Redesigning Reservation for Equity, Not Permanence
John Rawls’ theory of justice allows inequalities only when they benefit the least advantaged. In this sense, reservation is justified, but only so long as it serves those truly disadvantaged. Periodic review and rationalisation are thus essential.
Dr. B. R. Ambedkar envisioned reservation as a bridge to equality, not a permanent crutch. In his own words, “It is the system that must change, not merely the seats to be filled.” Seventy-five years later, that bridge must be reinforced, not endlessly extended.
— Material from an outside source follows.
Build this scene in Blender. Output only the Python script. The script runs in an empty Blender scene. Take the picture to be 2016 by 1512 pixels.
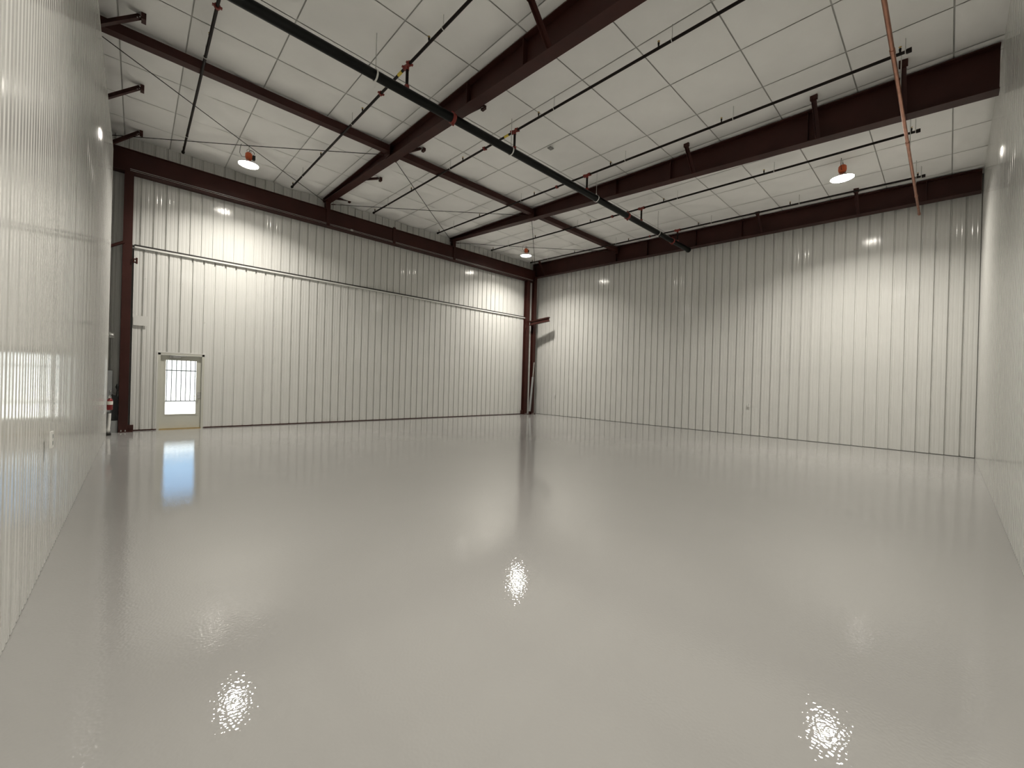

The government should therefore focus on early education reform, where inequality begins. Strengthening primary and secondary schools for SC/ST/OBC children through scholarships, remedial teaching, and digital learning access would achieve far more durable equality than inflating quotas at elite levels. Similarly, merit-based scholarships and need-based financial aid, rather than caste alone, could blend social justice with academic rigor.
Reforms such as the Raya Mandal Committee’s periodic review, sub-categorisation within backward classes, and stricter verification systems for EWS and caste certificates can refine the system. Equally, enforcing anti-discrimination laws on campuses, improving fee structures, and introducing transparent faculty promotion metrics can ensure reservation promotes inclusion rather than dependency.
The Road Ahead
Reservation in education has achieved moral legitimacy and expanded access, but it has also created new inequalities and stagnation. Its future lies not in expansion or abolition, but in redefinition. Affirmative action must evolve from symbolic arithmetic to structural reform, grounded in data and fairness.
As India celebrates 75 years of independence, it must recall Ambedkar’s caution: “Political democracy cannot last unless it lies at the base of its social democracy.” The goal is not to end affirmative action abruptly, but to make it self-correcting, ensuring the truly disadvantaged rise without entrenching privilege under the guise of justice.
The day India can proudly say that no student needs a quota to belong, and no campus is divided by one, will mark the true success of the constitutional promise of equality.